The government has allowed profit-making PSUs to invest 30 per cent of their money in public sector mutual funds.
NHPC had earlier sought relaxation from the guidelines of department of public enterprises on parking of surplus funds without asking for bids from banks, saying it will lose heavily on interest income. At present, the company deposits funds with banks that yield a return of around 7 per cent.
NHPC had mopped up Rs 6,048 crore from its IPO, of which Rs 2,013 crore went to the government. The proceeds are intended to fund projects expected to start within two years. The company had constituted a committee of directors to suggest high-return options for investing the money.
Garg said the company was also looking at investing in PSU bonds and long-term deposits.
The company reported over 94 per cent growth in its net profit at Rs 2,090 crore for 2009-10 on one-time payment of arrears from revised tariffs.
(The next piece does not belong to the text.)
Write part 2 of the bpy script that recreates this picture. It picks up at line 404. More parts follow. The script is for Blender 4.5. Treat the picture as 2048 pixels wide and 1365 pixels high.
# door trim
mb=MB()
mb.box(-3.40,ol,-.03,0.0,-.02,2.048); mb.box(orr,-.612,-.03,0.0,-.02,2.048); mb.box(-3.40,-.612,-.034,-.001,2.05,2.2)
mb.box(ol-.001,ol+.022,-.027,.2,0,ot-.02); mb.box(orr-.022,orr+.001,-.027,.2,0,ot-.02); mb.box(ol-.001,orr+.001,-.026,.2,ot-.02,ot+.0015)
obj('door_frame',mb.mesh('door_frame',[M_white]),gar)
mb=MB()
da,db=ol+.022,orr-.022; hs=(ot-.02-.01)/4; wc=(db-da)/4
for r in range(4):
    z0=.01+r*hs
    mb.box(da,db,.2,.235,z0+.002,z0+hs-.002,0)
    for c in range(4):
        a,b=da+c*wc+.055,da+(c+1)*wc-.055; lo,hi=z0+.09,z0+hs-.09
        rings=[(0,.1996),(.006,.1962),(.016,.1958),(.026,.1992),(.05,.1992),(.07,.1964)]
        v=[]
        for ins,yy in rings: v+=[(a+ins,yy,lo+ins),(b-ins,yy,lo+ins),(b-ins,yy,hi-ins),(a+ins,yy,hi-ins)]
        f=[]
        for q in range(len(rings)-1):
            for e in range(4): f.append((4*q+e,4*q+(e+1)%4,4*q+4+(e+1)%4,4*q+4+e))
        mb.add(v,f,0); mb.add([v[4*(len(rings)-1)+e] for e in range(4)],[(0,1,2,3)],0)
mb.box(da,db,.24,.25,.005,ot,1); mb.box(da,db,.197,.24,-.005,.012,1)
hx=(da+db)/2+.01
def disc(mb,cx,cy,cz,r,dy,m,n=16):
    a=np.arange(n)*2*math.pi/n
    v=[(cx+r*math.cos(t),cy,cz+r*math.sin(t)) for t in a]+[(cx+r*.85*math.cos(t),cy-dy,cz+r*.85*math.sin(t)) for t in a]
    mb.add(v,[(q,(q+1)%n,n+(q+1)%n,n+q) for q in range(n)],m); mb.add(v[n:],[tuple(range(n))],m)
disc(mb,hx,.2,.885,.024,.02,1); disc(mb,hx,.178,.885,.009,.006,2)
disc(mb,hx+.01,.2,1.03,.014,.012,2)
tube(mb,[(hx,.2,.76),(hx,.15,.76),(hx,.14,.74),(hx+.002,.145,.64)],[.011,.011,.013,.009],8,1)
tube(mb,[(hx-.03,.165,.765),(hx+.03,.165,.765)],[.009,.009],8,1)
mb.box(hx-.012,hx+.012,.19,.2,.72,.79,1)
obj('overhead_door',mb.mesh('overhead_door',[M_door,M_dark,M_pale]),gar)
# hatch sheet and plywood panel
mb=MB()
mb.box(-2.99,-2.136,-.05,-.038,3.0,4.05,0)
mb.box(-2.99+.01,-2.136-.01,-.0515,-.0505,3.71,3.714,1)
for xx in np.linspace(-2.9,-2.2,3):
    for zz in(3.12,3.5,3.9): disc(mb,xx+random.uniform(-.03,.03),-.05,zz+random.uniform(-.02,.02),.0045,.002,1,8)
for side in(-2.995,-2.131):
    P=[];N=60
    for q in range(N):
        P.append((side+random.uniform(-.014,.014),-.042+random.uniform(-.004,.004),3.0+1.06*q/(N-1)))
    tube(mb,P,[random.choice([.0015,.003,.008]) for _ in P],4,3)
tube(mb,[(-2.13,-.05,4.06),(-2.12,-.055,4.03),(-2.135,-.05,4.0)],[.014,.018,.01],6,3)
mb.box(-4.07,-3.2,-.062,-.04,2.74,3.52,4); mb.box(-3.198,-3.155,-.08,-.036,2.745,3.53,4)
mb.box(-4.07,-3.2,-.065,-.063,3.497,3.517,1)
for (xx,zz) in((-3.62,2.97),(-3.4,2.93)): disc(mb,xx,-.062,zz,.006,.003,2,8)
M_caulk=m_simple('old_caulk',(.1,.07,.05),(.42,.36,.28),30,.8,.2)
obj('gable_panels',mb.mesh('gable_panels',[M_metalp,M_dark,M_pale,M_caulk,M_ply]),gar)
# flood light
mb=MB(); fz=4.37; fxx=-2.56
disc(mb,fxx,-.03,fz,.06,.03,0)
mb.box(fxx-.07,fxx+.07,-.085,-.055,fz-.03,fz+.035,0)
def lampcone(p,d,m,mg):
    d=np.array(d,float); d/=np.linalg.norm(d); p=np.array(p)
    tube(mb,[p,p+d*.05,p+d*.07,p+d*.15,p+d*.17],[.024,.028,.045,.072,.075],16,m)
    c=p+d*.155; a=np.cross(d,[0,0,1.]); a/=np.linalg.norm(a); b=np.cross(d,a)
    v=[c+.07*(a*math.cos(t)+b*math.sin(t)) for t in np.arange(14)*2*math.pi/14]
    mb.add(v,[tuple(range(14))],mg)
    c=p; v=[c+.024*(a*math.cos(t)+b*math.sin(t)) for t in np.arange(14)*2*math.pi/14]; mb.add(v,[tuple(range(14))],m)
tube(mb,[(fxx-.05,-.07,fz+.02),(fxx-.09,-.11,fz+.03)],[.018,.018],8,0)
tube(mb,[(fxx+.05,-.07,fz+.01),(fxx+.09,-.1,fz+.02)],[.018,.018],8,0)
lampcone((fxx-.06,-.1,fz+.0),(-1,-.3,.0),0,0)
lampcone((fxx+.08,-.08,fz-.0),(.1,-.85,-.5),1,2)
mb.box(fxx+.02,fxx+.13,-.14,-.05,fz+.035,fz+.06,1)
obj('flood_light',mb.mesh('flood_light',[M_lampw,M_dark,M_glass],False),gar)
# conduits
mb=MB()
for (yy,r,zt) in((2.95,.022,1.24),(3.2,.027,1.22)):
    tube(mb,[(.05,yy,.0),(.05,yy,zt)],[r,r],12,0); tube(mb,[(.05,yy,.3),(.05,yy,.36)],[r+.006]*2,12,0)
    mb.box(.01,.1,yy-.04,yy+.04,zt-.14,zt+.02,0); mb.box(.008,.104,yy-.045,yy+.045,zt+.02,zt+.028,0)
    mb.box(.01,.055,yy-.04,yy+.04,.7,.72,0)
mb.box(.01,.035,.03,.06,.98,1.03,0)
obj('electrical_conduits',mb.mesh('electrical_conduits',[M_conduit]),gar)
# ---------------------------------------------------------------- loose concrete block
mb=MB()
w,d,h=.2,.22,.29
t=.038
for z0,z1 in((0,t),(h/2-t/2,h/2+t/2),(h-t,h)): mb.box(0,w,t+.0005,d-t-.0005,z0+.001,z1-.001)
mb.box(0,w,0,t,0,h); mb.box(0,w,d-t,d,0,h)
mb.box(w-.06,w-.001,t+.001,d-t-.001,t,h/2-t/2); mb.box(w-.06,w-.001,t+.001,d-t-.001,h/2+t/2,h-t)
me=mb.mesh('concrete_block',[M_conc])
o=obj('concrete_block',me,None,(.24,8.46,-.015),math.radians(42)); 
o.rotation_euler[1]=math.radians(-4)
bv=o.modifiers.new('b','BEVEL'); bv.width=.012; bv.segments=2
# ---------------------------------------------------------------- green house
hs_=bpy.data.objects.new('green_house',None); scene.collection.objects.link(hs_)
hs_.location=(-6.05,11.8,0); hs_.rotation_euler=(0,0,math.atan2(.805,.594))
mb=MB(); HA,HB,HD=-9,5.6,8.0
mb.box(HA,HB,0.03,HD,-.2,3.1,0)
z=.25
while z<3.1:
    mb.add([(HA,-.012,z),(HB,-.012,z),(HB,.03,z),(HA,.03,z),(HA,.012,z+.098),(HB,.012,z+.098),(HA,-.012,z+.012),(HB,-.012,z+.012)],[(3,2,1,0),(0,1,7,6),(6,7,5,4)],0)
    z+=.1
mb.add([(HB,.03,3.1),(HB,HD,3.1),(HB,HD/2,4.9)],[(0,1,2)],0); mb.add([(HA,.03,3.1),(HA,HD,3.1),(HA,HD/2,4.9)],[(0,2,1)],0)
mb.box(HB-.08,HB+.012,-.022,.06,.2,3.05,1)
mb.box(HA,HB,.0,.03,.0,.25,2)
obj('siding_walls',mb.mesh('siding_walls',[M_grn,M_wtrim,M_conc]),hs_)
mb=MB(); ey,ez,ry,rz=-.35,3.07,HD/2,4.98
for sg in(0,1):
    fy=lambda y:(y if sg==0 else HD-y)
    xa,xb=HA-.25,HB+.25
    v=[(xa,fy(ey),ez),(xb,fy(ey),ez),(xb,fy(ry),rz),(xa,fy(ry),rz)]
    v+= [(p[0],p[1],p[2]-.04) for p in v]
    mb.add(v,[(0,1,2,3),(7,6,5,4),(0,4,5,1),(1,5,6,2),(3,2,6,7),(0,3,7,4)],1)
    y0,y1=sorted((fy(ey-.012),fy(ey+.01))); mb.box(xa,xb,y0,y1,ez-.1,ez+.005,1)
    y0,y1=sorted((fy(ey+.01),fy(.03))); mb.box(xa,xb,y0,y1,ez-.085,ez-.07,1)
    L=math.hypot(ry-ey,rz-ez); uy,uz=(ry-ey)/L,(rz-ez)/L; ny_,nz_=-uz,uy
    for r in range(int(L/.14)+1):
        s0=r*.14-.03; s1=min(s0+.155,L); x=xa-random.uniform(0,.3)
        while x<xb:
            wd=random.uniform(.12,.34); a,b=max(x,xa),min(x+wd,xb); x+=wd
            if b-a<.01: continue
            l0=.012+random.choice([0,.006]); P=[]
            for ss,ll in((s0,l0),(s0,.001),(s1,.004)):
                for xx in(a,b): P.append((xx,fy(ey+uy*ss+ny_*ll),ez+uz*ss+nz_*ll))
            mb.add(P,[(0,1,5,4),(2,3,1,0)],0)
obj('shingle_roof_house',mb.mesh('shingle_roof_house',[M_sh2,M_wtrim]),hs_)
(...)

Net profit during 2008-09 stood at Rs 1,075 crore.
“Tariffs for Dulhasti (J&K), Chamera (Himachal) and Teesta-V (West Bengal) projects were finalised by electricity regulator CERC, which contributed nearly Rs 816 crore in our profit. However, this is just a one-time entry,” NHPC director finance ABL Srivastava said.
The company generated 16,960 million units of power in 2009-10. It seeks to add 800 mw of generation capacity in the present financial year. The company plans to generate 9,500 mw power by 2012 compared with its 5,175 mw capacity at present.
The NHPC scrip closed at Rs 28.30, up 0.89 per cent, on the Bombay Stock Exchange on Tuesday.